**EXERCISE DETAILS**: Find how many lines in the material contain "Blender"; your answer should be that number alone.
↓
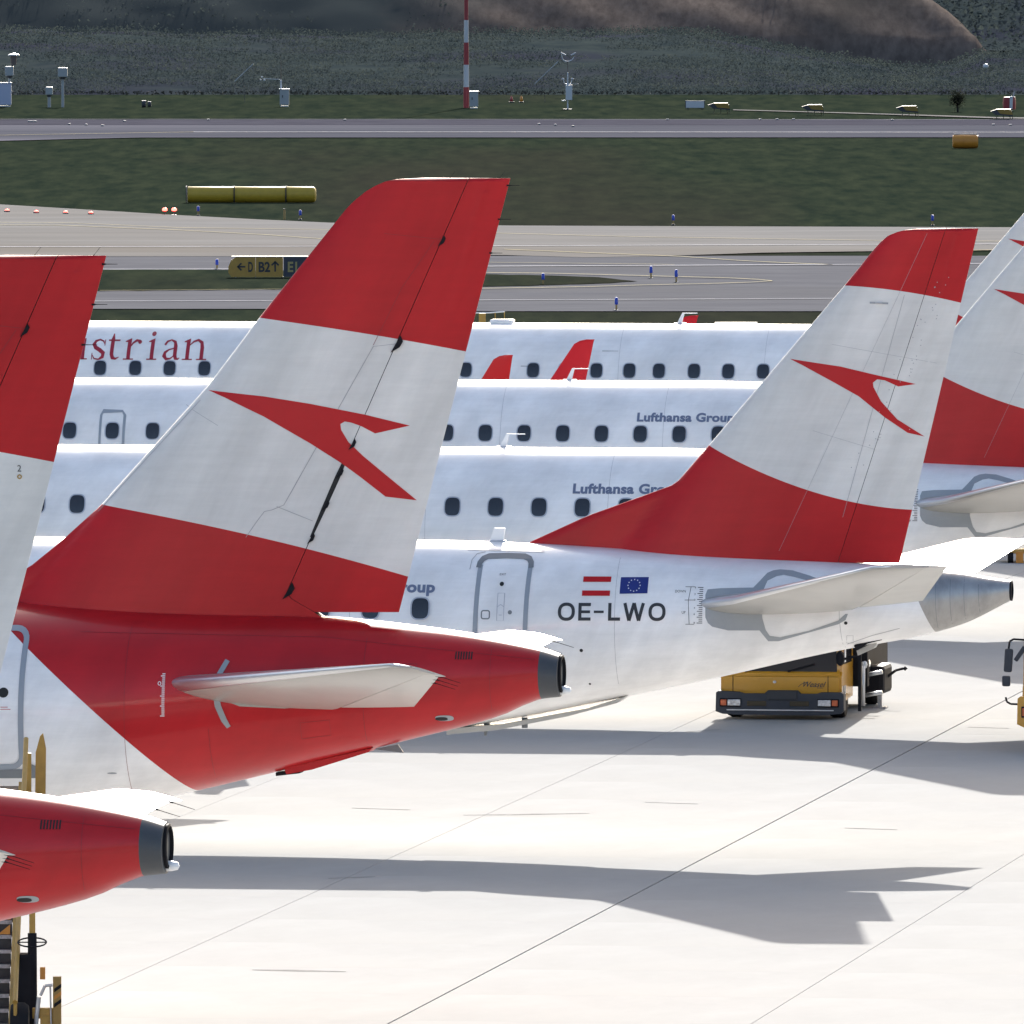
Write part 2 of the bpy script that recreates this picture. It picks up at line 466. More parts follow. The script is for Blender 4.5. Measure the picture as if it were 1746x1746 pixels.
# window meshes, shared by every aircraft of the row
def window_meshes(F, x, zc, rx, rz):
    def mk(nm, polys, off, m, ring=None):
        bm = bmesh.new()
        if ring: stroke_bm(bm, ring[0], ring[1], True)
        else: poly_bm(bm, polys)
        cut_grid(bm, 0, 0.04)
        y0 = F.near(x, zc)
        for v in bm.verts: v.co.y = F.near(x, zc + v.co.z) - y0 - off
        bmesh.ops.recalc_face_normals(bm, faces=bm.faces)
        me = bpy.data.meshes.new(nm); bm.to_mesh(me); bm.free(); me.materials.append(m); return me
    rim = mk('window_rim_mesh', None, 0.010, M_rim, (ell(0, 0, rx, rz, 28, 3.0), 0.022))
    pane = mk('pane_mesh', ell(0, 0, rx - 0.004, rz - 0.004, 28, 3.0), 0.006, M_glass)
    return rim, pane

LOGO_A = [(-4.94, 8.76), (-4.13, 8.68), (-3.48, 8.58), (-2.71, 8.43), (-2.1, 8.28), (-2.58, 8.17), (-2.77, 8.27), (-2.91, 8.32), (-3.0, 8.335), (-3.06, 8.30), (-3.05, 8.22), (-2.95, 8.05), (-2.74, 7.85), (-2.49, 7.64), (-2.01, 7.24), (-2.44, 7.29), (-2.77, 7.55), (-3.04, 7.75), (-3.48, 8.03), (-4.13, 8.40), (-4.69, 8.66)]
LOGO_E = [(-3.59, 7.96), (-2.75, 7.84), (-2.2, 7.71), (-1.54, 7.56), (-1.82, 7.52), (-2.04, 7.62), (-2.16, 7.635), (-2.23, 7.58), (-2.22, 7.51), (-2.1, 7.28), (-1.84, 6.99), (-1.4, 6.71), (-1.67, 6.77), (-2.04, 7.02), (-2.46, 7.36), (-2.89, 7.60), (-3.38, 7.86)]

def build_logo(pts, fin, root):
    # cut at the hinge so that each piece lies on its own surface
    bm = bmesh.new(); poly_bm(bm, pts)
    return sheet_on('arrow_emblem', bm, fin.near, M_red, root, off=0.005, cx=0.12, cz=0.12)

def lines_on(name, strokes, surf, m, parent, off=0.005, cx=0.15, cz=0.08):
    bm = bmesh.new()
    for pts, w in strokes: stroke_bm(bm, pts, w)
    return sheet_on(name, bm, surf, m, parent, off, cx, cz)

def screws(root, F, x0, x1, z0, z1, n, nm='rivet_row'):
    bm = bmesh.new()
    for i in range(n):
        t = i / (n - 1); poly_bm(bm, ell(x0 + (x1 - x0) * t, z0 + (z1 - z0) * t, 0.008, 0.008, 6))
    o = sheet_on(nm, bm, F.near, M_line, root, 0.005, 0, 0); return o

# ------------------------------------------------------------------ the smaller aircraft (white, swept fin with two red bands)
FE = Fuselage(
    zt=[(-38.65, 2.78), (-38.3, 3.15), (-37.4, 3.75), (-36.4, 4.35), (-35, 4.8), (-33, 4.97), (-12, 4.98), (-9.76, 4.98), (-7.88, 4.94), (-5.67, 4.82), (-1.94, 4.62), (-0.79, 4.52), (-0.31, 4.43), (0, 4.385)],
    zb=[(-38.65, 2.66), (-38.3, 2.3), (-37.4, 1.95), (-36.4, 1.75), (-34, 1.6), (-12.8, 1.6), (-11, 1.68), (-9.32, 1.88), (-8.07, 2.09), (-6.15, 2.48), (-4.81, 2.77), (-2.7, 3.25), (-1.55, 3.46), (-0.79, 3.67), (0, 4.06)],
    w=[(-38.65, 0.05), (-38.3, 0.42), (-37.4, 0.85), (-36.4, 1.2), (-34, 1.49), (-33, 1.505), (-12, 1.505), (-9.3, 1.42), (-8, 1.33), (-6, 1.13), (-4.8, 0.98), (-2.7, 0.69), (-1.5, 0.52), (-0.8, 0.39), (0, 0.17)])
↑
↓
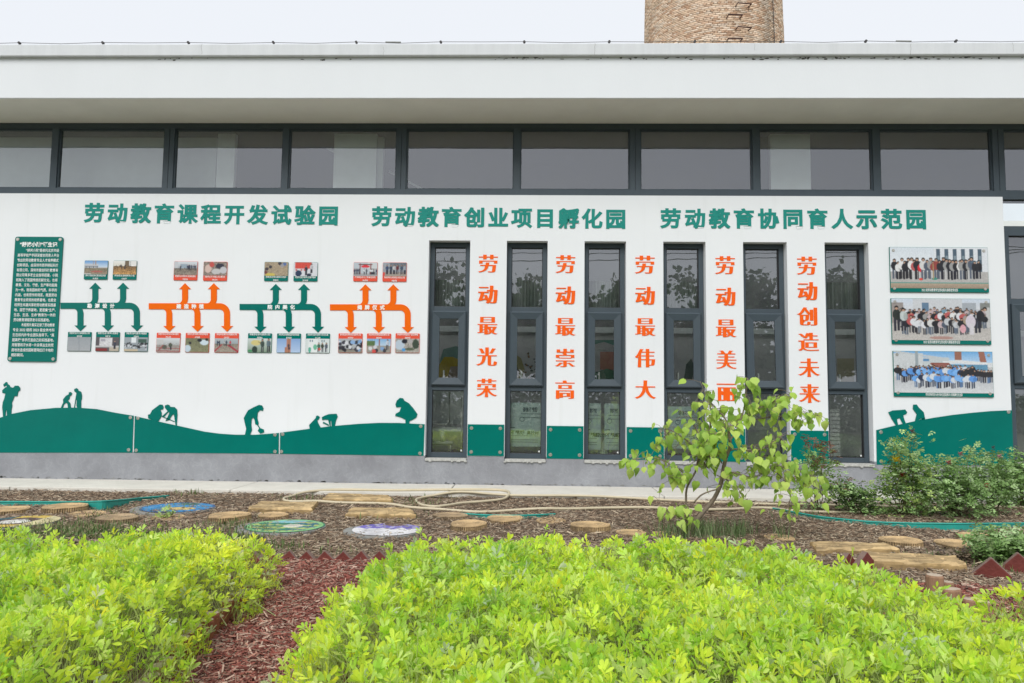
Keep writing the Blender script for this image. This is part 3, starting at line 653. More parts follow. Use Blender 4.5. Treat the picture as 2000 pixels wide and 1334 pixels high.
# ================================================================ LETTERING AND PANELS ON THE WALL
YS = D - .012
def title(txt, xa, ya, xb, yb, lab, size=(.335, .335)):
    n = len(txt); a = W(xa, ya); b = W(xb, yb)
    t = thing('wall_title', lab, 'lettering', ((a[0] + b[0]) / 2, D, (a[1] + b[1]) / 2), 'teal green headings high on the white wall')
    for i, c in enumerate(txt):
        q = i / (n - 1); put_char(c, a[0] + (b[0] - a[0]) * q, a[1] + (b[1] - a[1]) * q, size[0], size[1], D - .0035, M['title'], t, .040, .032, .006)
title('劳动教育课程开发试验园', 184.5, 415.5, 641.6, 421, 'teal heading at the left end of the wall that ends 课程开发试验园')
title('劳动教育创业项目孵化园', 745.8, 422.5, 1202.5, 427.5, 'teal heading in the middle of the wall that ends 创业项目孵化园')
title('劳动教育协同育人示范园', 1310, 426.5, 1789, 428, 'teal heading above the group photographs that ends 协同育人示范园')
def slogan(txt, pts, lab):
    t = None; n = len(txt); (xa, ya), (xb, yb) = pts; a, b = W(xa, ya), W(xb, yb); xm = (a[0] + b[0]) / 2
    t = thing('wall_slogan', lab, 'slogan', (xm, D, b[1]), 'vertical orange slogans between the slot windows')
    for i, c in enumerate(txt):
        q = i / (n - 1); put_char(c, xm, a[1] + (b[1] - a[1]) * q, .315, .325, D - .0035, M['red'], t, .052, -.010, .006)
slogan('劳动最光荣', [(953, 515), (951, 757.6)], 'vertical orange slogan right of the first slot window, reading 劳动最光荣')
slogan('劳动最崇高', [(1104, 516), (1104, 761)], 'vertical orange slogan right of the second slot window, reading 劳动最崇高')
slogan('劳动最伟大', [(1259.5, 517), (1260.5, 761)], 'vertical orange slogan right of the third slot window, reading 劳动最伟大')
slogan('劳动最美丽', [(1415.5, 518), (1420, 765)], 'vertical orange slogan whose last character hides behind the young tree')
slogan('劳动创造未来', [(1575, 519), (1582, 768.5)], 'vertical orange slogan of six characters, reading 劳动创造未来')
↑
**EXERCISE RESPONSE**: 2